Jika suatu pihak yang berperkara hendak
memerintahkan pengangkatan suatu sumpah yang menentukan, hakim harus
mempertimbangkan dahulu apakah ia dapat mengizinkan perintah mengangkat sumpah
itu. Untuk itu hakim memeriksa apakah hal yang disebutkan dalam perumusan sumpah
itu sungguh-sungguh mengenai suatu perbuatan yang telah dilakukan sendiri oleh
pihak yang mengangkat sumpah atau suatu peristiwa yang telah dilihat sendiri
oleh pihak itu. Selanjutnya harus dipertimbangkan apakah sungguh-sungguh dengan
terbuktinya hal yang disumpahkan itu nanti perselisihan antara kedua pihak yang
berperkara itu dapat diakhiri, sehingga dapat dikatakan bahwa sumpah itu
sungguh-sungguh “menentukan” jalannya perkara.
Suatu sumpah tambahan, adalah suatu sumpah
yang diperintahkan oleh hakim pada salah satu pihak yang beperkara apabila
hakim itu barpendapat bahwa didalam suatu perkara sudah terdapat suatu
“permulaan pembuktian”, yang perlu ditambah dengan penyumpahan, karena
dipandang kurang memuaskan untuk menjatuhkan putusan atas dasar bukti-bukti
yang terdapat itu. Hakim, leluasa apakah ia akan memerintahkan suatu sumpah
tambahan atau tidak dan apakah suatu hal sudah merupakan permulaan pembuktian.

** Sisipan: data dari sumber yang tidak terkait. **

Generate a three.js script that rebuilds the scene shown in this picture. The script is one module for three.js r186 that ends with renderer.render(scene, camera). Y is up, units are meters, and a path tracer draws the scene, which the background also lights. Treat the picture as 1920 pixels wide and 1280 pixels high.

Pihak yang mendapat perintah untuk mengangkat
suatu sumpah tambahan, hanya dapat mengangkat atau menolak sumpah itu. Tetapi
ia tak dapat “mengembalikan” sumpah tersebut kepada pihak lawan. Sebenarnya,
terhadap sumpah tambahan ini pun dapat dikatakan, bahwa ia menentukan juga
jalannya perkara, sehingga perbedaan sebenarnya dengan suatu sumpah decissoir
ialah, bahwa yang belakangan diperintahkan oleh suatu pihak yang beperkara
kepada pihak lawannya, sedangkan sumpah tambahan diperintahkan oleh hakim
karena jabatannya, jadi atas kehendak hakim itu sendiri.